Now it turns out that Howard also worked for Roberts, who has been of great assistance in giving references that go to Howard’s character. Roberts says Howard was fascinated by the history of Nazi Germany. This may explain the incendiary use of the phrase “final solution” in Anning’s speech.
While the Anning disgrace grabbed our attention for a short time this week and the Emma Husar affair ran for a fortnight, the government cannot get its dis¬unity off our front pages.

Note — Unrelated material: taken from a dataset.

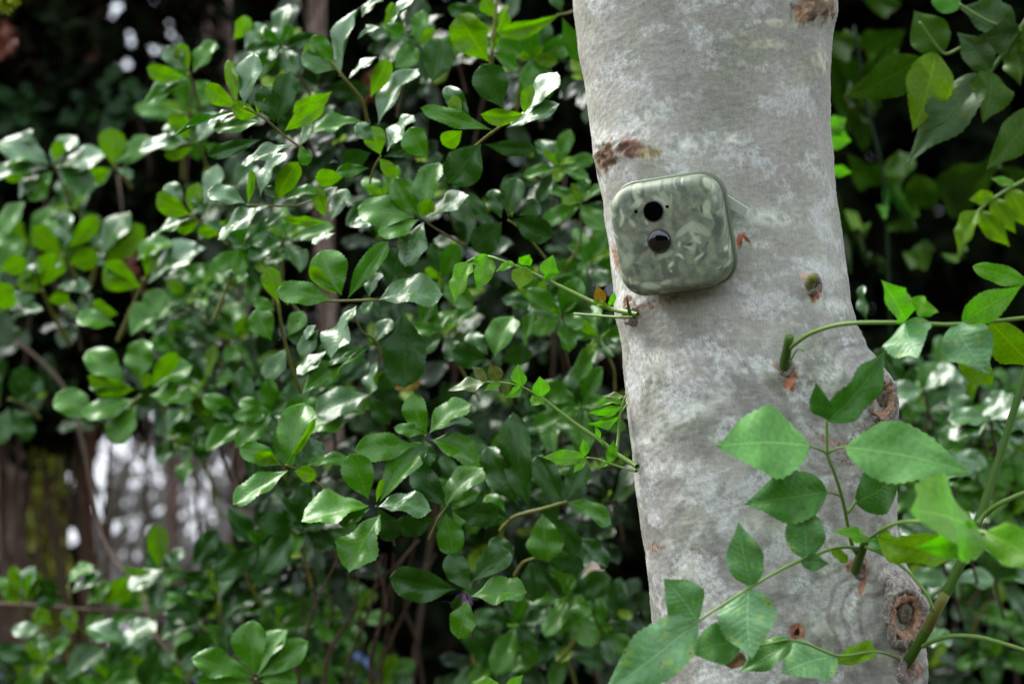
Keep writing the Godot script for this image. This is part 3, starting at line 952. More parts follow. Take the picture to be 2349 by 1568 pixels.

Now we learn that not five, as was first suggested, but 12 Liberals and Nationals, including one junior minister, are threatening to cross the floor on the national energy guarantee when it is finally put to the House of Representatives. Tony Abbott and Barnaby Joyce are leading the charge and creating considerable mayhem along the way.
Whatever Malcolm Turnbull and Frydenberg say in support of the NEG is drowned out by the chorus of the caucus rebels. A real compromise must be reached yesterday if the Prime Minister is to get clear air.
To be at the point where the government will need opposition support to get the NEG through parliament and to see both sides slanging it out on the floor of the house demonstrates yet again how hopeless the government’s political management really is. No groundwork has been done to smooth the NEG’s path. That is just dumb. When you desperately need a win to get some clear air that could help your re-election, you must do a great deal to earn it.
Watching question time this week, it seems that the governme/nt is utterly unaware of its predicament. The lemmings seem to be determined to follow their leader over the cliff. There is no sense that they have any idea how Australia is reacting to that shameful $443 million grant to the Great Barrier Reef Foundation.
The mob have worked this out and you can’t go anywhere without the outrage of ordinary people coming out. It took more than 6000 days to raise $85m and in one day this government dumped $443m in their lap.
Scandal is not a word that does this disgusting rort justice.
In Canberra, no one in the government is listening!